**What to work on:** Take the lines from the top down to and including the one with "PI = math.pi" and repeat them exactly. Omit images.

**Supplied data:**
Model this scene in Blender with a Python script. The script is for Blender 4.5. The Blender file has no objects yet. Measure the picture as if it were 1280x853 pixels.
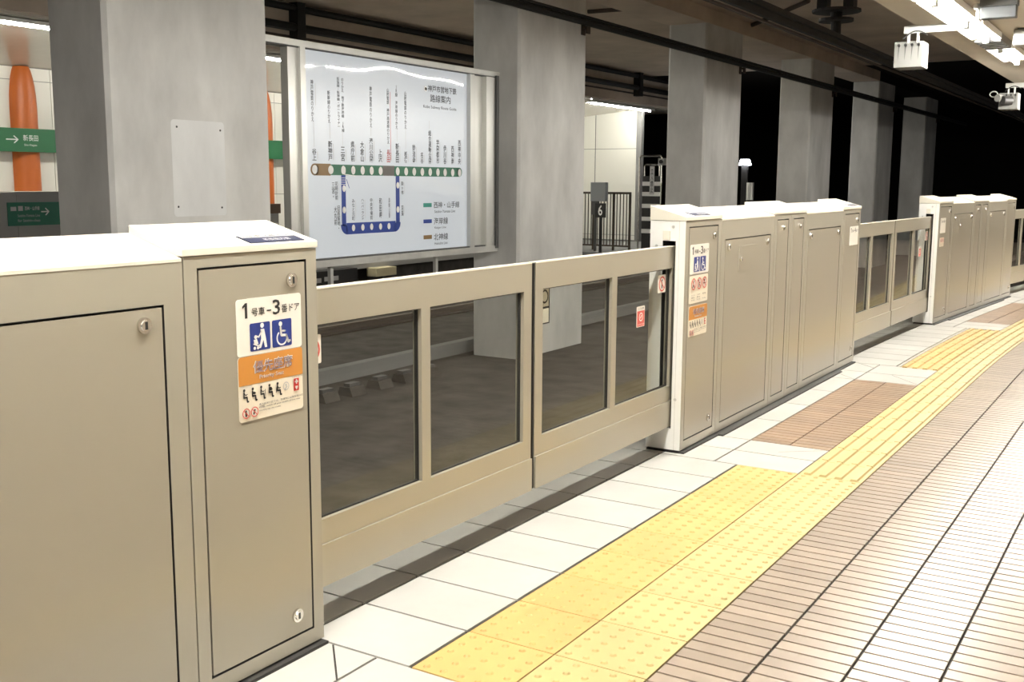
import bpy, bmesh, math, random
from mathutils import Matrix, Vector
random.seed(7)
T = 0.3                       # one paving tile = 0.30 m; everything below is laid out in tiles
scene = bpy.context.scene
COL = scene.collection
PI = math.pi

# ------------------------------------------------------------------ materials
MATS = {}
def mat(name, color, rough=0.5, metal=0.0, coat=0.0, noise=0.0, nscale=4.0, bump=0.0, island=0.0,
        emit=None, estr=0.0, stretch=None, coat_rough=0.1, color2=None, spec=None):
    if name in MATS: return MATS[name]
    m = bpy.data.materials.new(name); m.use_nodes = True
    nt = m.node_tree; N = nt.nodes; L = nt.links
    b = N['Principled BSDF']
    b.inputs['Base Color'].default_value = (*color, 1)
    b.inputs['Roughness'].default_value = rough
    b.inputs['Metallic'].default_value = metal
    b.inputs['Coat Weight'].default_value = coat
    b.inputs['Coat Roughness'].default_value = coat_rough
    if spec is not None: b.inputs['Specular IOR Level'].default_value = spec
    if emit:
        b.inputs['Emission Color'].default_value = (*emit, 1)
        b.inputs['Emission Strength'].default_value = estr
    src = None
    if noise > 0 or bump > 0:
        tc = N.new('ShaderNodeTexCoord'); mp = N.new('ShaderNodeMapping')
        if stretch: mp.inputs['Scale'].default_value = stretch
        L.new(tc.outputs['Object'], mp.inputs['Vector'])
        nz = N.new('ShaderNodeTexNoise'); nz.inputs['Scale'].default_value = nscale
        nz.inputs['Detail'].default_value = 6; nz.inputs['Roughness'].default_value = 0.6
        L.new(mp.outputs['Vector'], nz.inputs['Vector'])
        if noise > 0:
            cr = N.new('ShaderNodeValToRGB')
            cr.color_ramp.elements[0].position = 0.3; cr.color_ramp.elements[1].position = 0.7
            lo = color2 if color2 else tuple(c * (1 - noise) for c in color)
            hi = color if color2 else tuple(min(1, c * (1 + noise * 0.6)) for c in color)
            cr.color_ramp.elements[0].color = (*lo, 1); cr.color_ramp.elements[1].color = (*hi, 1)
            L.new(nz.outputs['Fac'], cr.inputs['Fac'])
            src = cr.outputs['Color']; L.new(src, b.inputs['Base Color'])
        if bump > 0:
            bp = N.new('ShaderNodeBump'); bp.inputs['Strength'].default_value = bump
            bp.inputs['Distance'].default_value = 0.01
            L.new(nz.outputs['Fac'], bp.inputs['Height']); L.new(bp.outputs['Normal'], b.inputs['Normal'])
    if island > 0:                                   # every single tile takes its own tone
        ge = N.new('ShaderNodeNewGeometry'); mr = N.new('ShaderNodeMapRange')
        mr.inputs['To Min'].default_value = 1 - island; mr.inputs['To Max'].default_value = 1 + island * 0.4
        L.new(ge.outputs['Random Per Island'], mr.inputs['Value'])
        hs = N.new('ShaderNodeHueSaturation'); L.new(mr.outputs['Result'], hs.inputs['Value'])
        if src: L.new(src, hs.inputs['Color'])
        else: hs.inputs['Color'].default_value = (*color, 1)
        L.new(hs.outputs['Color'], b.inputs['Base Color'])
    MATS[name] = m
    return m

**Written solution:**
Model this scene in Blender with a Python script. The script is for Blender 4.5. The Blender file has no objects yet. Measure the picture as if it were 1280x853 pixels.
import bpy, bmesh, math, random
from mathutils import Matrix, Vector
random.seed(7)
T = 0.3                       # one paving tile = 0.30 m; everything below is laid out in tiles
scene = bpy.context.scene
COL = scene.collection
PI = math.pi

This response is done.